We kunnen meer geld vragen voor internationale vredesmissies, maar zolang dit haaks staat op de economische en diplomatieke agenda’s van de donoren, is het dweilen met de kraan open.
We kunnen meer geld vragen voor internationale vredesmissies, maar zolang dit haaks staat op de economische en diplomatieke agenda’s van de donoren, is het dweilen met de kraan open.
Die dubbele houding van de internationale gemeenschap is de inwoners van Congo al langer duidelijk. Het oosten van Congo is behalve gekend voor haar chronisch geweld, ook befaamd om haar actief middenveld. Zij hebben al lang hun buik vol van de blauwhelmen, die ze trouwens de bijnaam ‘les touristes’ geven. Een blauwhelm is in hun ogen ‘voor even op bezoek, geeft geld uit aan drank, sigaretten en vrouwen, spreekt enkel Engels, en als het even gevaarlijk wordt dan zie je ze niet.’
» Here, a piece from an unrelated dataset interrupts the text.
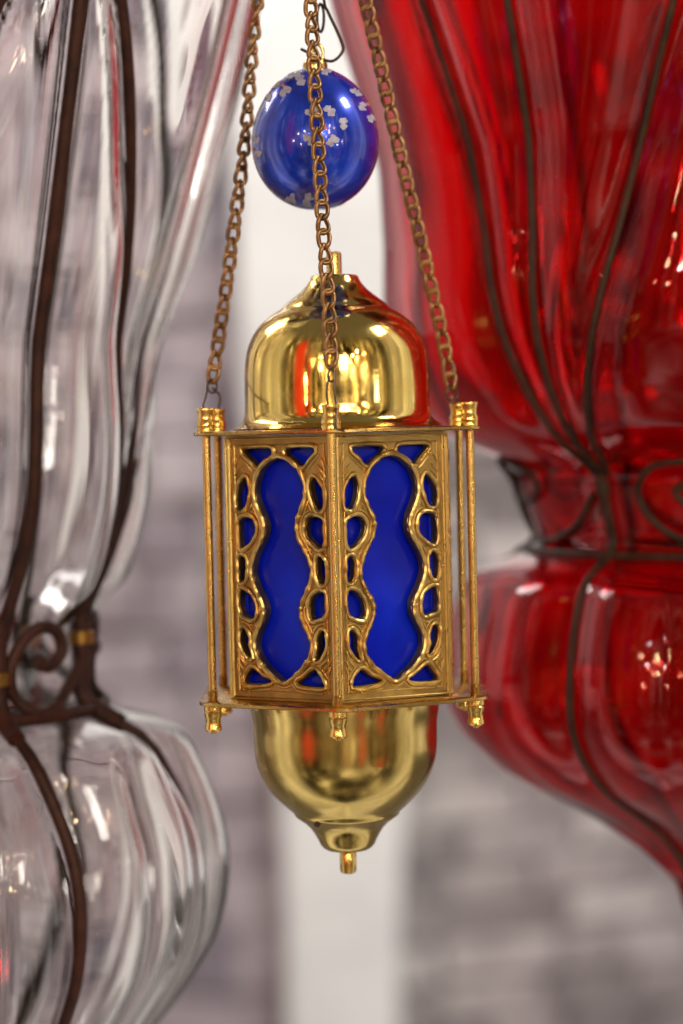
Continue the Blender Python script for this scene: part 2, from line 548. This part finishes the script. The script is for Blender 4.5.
hanger(cf, f_end + kz * (-4 * px), [[apexf + Vector((-.0008, 0, 0)), (apexf + ft) / 2 + Vector((-.0016, 0, 0)), ft + Vector((-.001, -.0005, .001)), ft - kz * .003],
                   [apexf + Vector((.0012, 0, .002)), (apexf + ft) / 2 + Vector((.0014, 0, .0)), ft + Vector((.0022, -.001, 0)), ft + Vector((.0022, -.0042, -.003)), ft + Vector((.0022, -.0042, -.0085)), ft + Vector((.0052, -.0046, -.0095))]], 3.6)

# ------------------------------------------------------------------ blue egg-shaped ornament
EC = P(315.2, 139, 0)
orn = empty('glass_ornament', EC - kz * .0285, 'cobalt blue egg-shaped ornament with pale painted flowers, hooked above the brass dome', 'ornament')
oz = .0285
def egg_r(t):      # t: polar angle from the top; returns (radius, z)
    z = math.cos(t)
    r = math.sin(t) * (1 - .055 * z)
    return 63.2 * px * r, 70.5 * px * z
egg = MB().lathe([(egg_r(PI * i / 60)[0] + 1e-6, oz + egg_r(PI * i / 60)[1]) for i in range(60, -1, -1)], 72)
def on_egg(dx, dy, back=False, lift=.00018):
    """a point on the front of the egg, offsets in photo pixels from its centre"""
    zq = max(-.985, min(.985, -dy / 70.5)); t = math.acos(zq)
    R = egg_r(t)[0]; x = max(-.98 * R, min(.98 * R, dx * px)); y = -math.sqrt(R * R - x * x)
    p = Vector((x, y, zq * 70.5 * px)); n = Vector((p.x / 63 ** 2, p.y / 63 ** 2, p.z / 70.5 ** 2)).normalized()
    p += n * lift
    if back: p = Vector((-p.x, -p.y, p.z))
    return p + Vector((0, 0, oz))
pet, dots = MB(), MB()
def petal(cx, cy, ang, size, back):
    N = 30; vs = []
    jr = rng.uniform(.55, 1.4, N); jr = (jr + np.roll(jr, 1) + np.roll(jr, -1)) / 3
    for fr in (0.0, .5, 1.0):
        for i in range(N):
            a = 2 * PI * i / N
            r = size * (.82 + .24 * abs(math.sin(a)) - .62 * math.exp(-((a if a < PI else a - 2 * PI) / .30) ** 2) - .30 * math.exp(-((a - PI) / .26) ** 2)) * fr * (jr[i] if fr == 1 else 1)
            lx, ly = r * math.cos(a), r * 1.05 * math.sin(a)
            vs.append(on_egg(cx + lx * math.cos(ang) - ly * math.sin(ang), cy + lx * math.sin(ang) + ly * math.cos(ang), back))
    fs = []
    for k in range(2):
        for i in range(N):
            j = (i + 1) % N
            fs.append((k * N + i, k * N + j, (k + 1) * N + j, (k + 1) * N + i))
    pet.add(vs, fs)
def dot(cx, cy, s, back):
    vs = [on_egg(cx, cy, back)] + [on_egg(cx + s * math.cos(2 * PI * i / 10), cy + s * math.sin(2 * PI * i / 10), back) for i in range(10)]
    dots.add(vs, [(0, 1 + i, 1 + (i + 1) % 10) for i in range(10)])
petals = [(14.5, -21, -.9), (28, -8, -.1), (17.5, 9.5, .9), (-3.5, -20, -2.2), (-5, 8, 2.3), (-20, -60, -1.4), (-13.5, -53, -.3), (-29, -41, .9), (-46, -38, 2.6), (-39, -52, -2.0),
          (-58.5, 3, -1.0), (-57.5, 19, 1.0), (40, -43, -1.2), (46.5, -28, .2), (56, -18, .9), (-24, 62, 1.2), (-7, 63, .4), (12, -63, 1.0)]
for bk in (False, True):
    for x_, y_, a_ in petals: petal(x_, y_, a_, 5.6 if abs(x_) < 40 else 4.8, bk)
    for x_, y_ in ((10.5, -3.5), (9, -6), (-31, -48), (52, -32), (-61, 12), (6, -14)): dot(x_, y_, 1.9, bk)
nf0 = len(egg.f); egg.add(pet.v, pet.f); nf1 = len(egg.f); egg.add(dots.v, dots.f)
eo = egg.build('egg', [M['bauble'], M['petal'], M['orange']], orn, 60)
for p_ in eo.data.polygons: p_.material_index = 0 if p_.index < nf0 else 1 if p_.index < nf1 else 2
capo = MB().lathe([(11.5 * px, oz + 66.5 * px), (12.2 * px, oz + 68 * px), (12.2 * px, oz + 74 * px), (11 * px, oz + 76 * px), (7 * px, oz + 77 * px), (1 * px, oz + 77.4 * px)], 28).build('cap', M['turned'], orn, 40)
lp = MB()
lp.tube([Vector((5.6 * px * math.cos(a) + 2.2 * px, 0, oz + 84 * px + 9.5 * px * math.sin(a))) for a in [2 * PI * i / 20 for i in range(20)]], 1.7 * px, 8, True)
lp.build('cap_loop', M['turned'], capo, 60)
IO = Matrix.Translation(orn.location).inverted()
hk = MB()
hk.tube([IO @ P(x, y, Yq) for x, y, Yq in [(q.x, q.y, q.z) for q in spline([(301, 49, -.004), (306, 51.5, -.003), (312, 55, -.001), (320, 58, 0), (328, 61, .001), (334, 60.5, 0), (339.5, 56, 0), (343, 49.5, 0), (341, 41, 0), (335, 27, 0), (328, 12, 0), (324, 0, 0), (323, -40, 0), (310, -200, 0), (297, -284, 0)], 6)]], 1.55 * px, 8)
hk.tube([IO @ P(320.5 + 3.4 * math.cos(a), 18 + 14 * math.sin(a), .004 * math.cos(a)) for a in [2 * PI * i / 20 for i in range(20)]], 1.5 * px, 8, True)
hk.build('hook', M['iron_dark'], orn, 60)

# ------------------------------------------------------------------ blown-glass lamps in wire cages
def smooth_prof(tab, y0, y1, n):
    ys = np.linspace(y0, y1, n)
    t = np.array(tab, float)
    # Catmull-Rom-like interpolation, then a light blur
    r = np.interp(ys, t[:, 0], t[:, 1])
    k = np.exp(-.5 * (np.arange(-6, 7) / 2.2) ** 2); k /= k.sum()
    rp = np.pad(r, 6, mode='edge')
    return ys, np.convolve(rp, k, 'valid')

def wire_lamp(name, label, axis_px, Yd, tab, ytop, ybot, ring_y, posts, armset, arm_spread, y_arm0, y_arm1, wire_r, post_r, scroll, gm, im, cm,
              bulge, bw, tilt, nphi=420, ny=420, wall=.0026, lobes2=0.0, flutes=0.0, crease=.38, arm_pow=.85, sway=0.0, left_arm=1.0):
    sc = px * (Yd + D) / D                               # metres per photo pixel at this depth
    org = P(axis_px, ring_y, Yd)
    yb = ybot
    root = empty(name, org, label, 'lamp')
    root.rotation_euler = (0, tilt, 0)
    Z = lambda y: (ring_y - y) * sc
    ys, R = smooth_prof(tab, ytop, ybot, ny)
    Rm = R * sc
    def rad(y): return float(np.interp(y, ys, Rm))
    # wires: lists of (phi, y)
    wires = []
    for ph in posts:
        w = [(ph + sway * (1 - math.exp(-((y - ring_y + 15) / 95) ** 2)), y) for y in np.linspace(ytop, ybot, 110)]
        wires.append(('rib', w))
    for ph, sg in armset:
        w = []
        for y in np.linspace(y_arm0, y_arm1, 60):
            f_ = (y_arm0 - y) / (y_arm0 - y_arm1)
            w.append((ph + sg * arm_spread * (left_arm if sg < 0 else 1) * (f_ ** arm_pow) + sg * .035 + sway * (1 - math.exp(-((y - ring_y + 15) / 95) ** 2)), y))
        wires.append(('arm', w))
    base_in = 1.0
    def wp(ph, y, dr=0.0):
        r = rad(y) + dr
        return Vector((r * math.sin(ph), -r * math.cos(ph), Z(y)))
    # glass surface: pinched in along the wires, bulging between them
    ph = np.linspace(0, 2 * PI, nphi, endpoint=False)
    gx = Rm[:, None] * np.sin(ph)[None]; gy = -Rm[:, None] * np.cos(ph)[None]
    gz = np.repeat(((ring_y - ys) * sc)[:, None], nphi, 1)
    G = np.stack([gx, gy, gz], -1).reshape(-1, 3)
    dmin = np.full(len(G), 1e9)
    wp_all = np.array([[*wp(a, y)] for _, w in wires for a, y in w])
    for i in range(0, len(wp_all), 60):
        ch = wp_all[i:i + 60]
        dd = np.sqrt(((G[:, None, :] - ch[None]) ** 2).sum(-1)).min(1)
        dmin = np.minimum(dmin, dd)
    ringd = np.abs(gz.reshape(-1))
    pp = np.tile(ph, ny); yy = np.repeat(ys, nphi)
    # blown creases between the ribs of the lower bulb
    dcr = np.full(len(G), 1e9); rflat = np.repeat(Rm, nphi)
    ps = sorted(posts)
    for k_, p0 in enumerate(ps):
        p1 = ps[(k_ + 1) % len(ps)] + (2 * PI if k_ == len(ps) - 1 else 0)
        for q_ in (.36, .70):
            d_ = np.abs((pp - (p0 + sway + (p1 - p0) * q_) + PI) % (2 * PI) - PI) * rflat
            dcr = np.minimum(dcr, d_)
    low_ = np.clip((yy - ring_y - 18) / 60, 0, 1)
    amt = bulge * (1 - np.exp(-(dmin / bw) ** 2))
    amt -= crease * bulge * low_ * np.exp(-(dcr / (bw * .42)) ** 2)
    amt *= np.where(yy < ring_y, np.clip((ring_y - 82 - yy) / 38, 0, 1), 1 - np.exp(-(ringd / .008) ** 2))
    # slow unevenness of blown glass
    pp = np.tile(ph, ny); yy = np.repeat(ys, nphi)
    amt += flutes * np.sin(26 * pp + .8 * np.sin(yy * .006)) * np.clip((ring_y - 60 - yy) / 120, 0, 1)
    amt += lobes2 * (np.sin(5 * pp + yy * .013) * np.sin(yy * .021 + 2 * pp) + .5 * np.sin(11 * pp - yy * .017))
    r_out = np.repeat(Rm, nphi) + amt - wire_r * sc * .6
    r_out = np.maximum(r_out, .0022)
    r_out = r_out.reshape(ny, nphi)
    for _ in range(3):
        r_out = (np.roll(r_out, 1, 1) + np.roll(r_out, -1, 1) + 2 * r_out) / 4
        r2 = r_out.copy(); r2[1:-1] = (r_out[:-2] + r_out[2:] + 2 * r_out[1:-1]) / 4; r_out = r2
    wl = wall * (1 + .25 * np.sin(3 * ph)[None] * np.sin(ys * .011)[:, None])
    r_in = np.maximum(r_out - wl * 1.0, .0006)
    vs, fs = [], []
    for r_ in (r_out, r_in):
        X = r_ * np.sin(ph)[None]; Yv = -r_ * np.cos(ph)[None]
        zq = np.repeat(((ring_y - ys) * sc)[:, None], nphi, 1)
        if r_ is r_in: zq = zq.copy()
        vs.append(np.stack([X, Yv, zq], -1).reshape(-1, 3))
    vs = np.concatenate(vs)
    n1 = ny * nphi
    ii, jj = np.meshgrid(np.arange(ny - 1), np.arange(nphi), indexing='ij')
    j2 = (jj + 1) % nphi
    q = np.stack([ii * nphi + jj, (ii + 1) * nphi + jj, (ii + 1) * nphi + j2, ii * nphi + j2], -1).reshape(-1, 4)
    q_in = q[:, ::-1] + n1
    j = np.arange(nphi); jn = (j + 1) % nphi
    top = np.stack([j, jn, jn + n1, j + n1], -1)
    o_ = (ny - 1) * nphi
    bot = np.stack([o_ + j, o_ + j + n1, o_ + jn + n1, o_ + jn], -1)
    fa = np.concatenate([q, q_in, top, bot])
    me = bpy.data.meshes.new('blown_glass')
    me.from_pydata(vs.tolist(), [], fa.tolist()); me.update()
    bm = bmesh.new(); bm.from_mesh(me); bmesh.ops.recalc_face_normals(bm, faces=bm.faces); bm.to_mesh(me); bm.free()
    link('blown_glass', me, gm, root, 80)
    # the iron cage
    for kind, w in wires:
        r_ = wire_r * sc * (1 if kind == 'rib' else .92)
        pts = [wp(a, y, 0.0) for a, y in w]
        MB().tube(pts, r_, 10).build('rib' if kind == 'rib' else 'arch_wire', im, root, 60)
    rg = rad(ring_y) + wire_r * sc * .5
    MB().tube([Vector((rg * math.sin(a), -rg * math.cos(a), 0)) for a in np.linspace(0, 2 * PI, 72, endpoint=False)], wire_r * sc * 1.05, 10, True).build('waist_ring', im, root, 60)
    for kx, p0 in enumerate(posts):
        y0_, y1_ = scroll['post']
        MB().tube([wp(p0, y, wire_r * sc * .55) for y in np.linspace(y0_, y1_, 10)], post_r * sc, 12).build('post', im, root, 60)
        yc = scroll['collar'][kx % len(scroll['collar'])]
        if yc:
            cpts = [wp(p0, yc + dy, wire_r * sc * .55) for dy in (-7, -6.2, 6.2, 7)]
            MB().tube(cpts, [post_r * sc * 1.1, post_r * sc * 1.38, post_r * sc * 1.38, post_r * sc * 1.1], 14).build('collar', cm, root, 40)
        p1 = posts[(kx + 1) % len(posts)]
        if p1 < p0: p1 += 2 * PI
        pts = []
        for f_, y in scroll['path']:
            fq = 1 - f_ if scroll.get('flip') else f_
            pts.append(wp(p0 + (p1 - p0) * fq, y, wire_r * sc * (.9)))
        pts = spline(pts, 6)
        rr = [wire_r * sc * .95 * (1.25 if i < 4 else 1) for i in range(len(pts))]
        MB().tube(pts, rr, 10).build('scroll', im, root, 60)
    # crown cap above the picture's edge
    MB().lathe([(rad(ytop) + .004, Z(ytop) - .006), (rad(ytop) + .005, Z(ytop) + .004), (rad(ytop) * .6, Z(ytop) + .02), (.012, Z(ytop) + .035), (.004, Z(ytop) + .06)], 48).build('crown_cap', im, root, 40)
    return root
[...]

Ik vond het vroeger wat kort door de bocht. Maar de bloedbaden in Beni hebben het falen van de VN-vredesmissie in deze streek wel degelijk pijnlijk bevestigd. Wat mij betreft mag het budget van de blauwhelmen in Congo dus gerust wat naar beneden. Toegegeven, die dure materialen steken bij de bevolking toch maar de ogen uit.
In de vele brieven die de Congolese burgerbewegingen richtten aan de VN zie je steeds dezelfde suggesties terugkomen. Op nummer één staat het verzoek om vaker en beter te communiceren met de lokale bevolking. Op de tweede plaats hun suggestie om meer kennis te vergaren over de achterliggende dynamieken die kunnen helpen het conflict beter te begrijpen. Geen duur arsenaal, maar kennis en lokale inbedding zijn volgens hen de sleutel tot succes. Ze hebben hun suggesties vaak genoeg beleefd en genuanceerd toegelicht.
Dit laat me toe om zelf even kort door de bocht te gaan en te vragen naar ‘minder boemboem, en meer blabla’. Stuur wat mij betreft dus gerust 4000 militairen naar huis, maar investeer wat meer in kennis en communicatie, en dan hoeft die besparing helemaal niet zo problematisch te zijn.
Het achterliggende motief van deze besparingen mag dan niet op een erg intelligent inzicht gestoeld zijn, wat niet is kan nog komen. Minder budget hoeft geen bedreiging te zijn voor de vele burgers wiens leven vandaag en morgen bedreigd wordt in een conflictgebied. Maar een besparing zonder visie zal dit wel zijn.
Nu de diplomatieke onderhandelingen over de budgetten achter de rug zijn, is het tijd om álle politieke middelen scherp te stellen. Want vrede, dat koop je niet met geld alleen.